On 04/21/2015 10:37 PM, mt1957 wrote:

The following piece of code shows that one must be careful using my or
state variables in a class. They have the same behavior as an our
variable if I am right.

The difference is that 'our'-variables can be accessed from the outside ($A::p), 'my' and 'state'-varaibles can't.

The difference between 'my' and 'state' is that 'state' retains its state (sic) between several executions of the block, but since a class block is only executed once (while it's compiled), the distinction is moot here.

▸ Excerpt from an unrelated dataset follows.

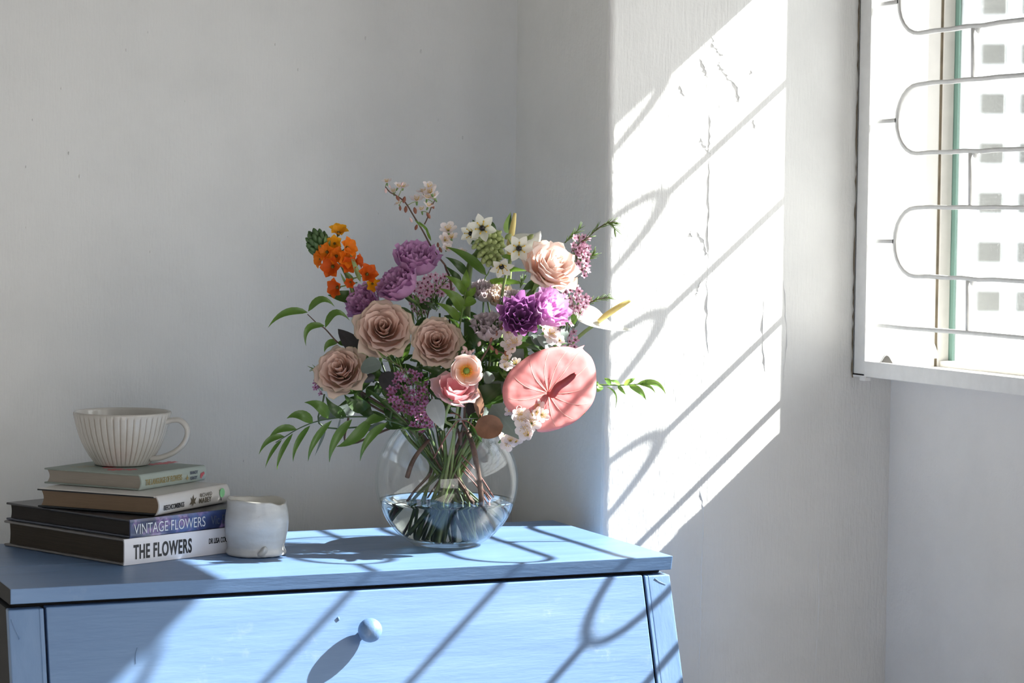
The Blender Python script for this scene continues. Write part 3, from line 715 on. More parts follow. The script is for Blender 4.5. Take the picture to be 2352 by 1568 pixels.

Are they all kind of global to the class/object?
class A {

   my $a;
   has $.a;
   our $p;
   state $q;

   method set ($b) {
     $a = $b;
     $!a = $b+10;
     $p = $b+20;
     $q = $b+30;

   method get {
     $!a //= 'undefined';
     return "my=$a, has=$!a, our=$p, state=$q";

my $x = A.new;
$x.set(2);        # Set variables in x object
say "X: ", $x.get;

my $y = A.new;
say "Y: ", $y.get;      # Only attribute undefined
$y.set(4);            # Set variables in y object
say "X: ", $x.get;     # Modified in $x except for the attribute

The results are;

X: my=2, has=12, our=22, state=32
Y: my=2, has=undefined, our=22, state=32
X: my=4, has=12, our=24, state=34

Only the attribute is kept local to the object but all other variables
are shared between $x and $y.

Should one use only attributes in a class and use our variables to share
between objects?

If you want per-object local storage, use attributes, yes.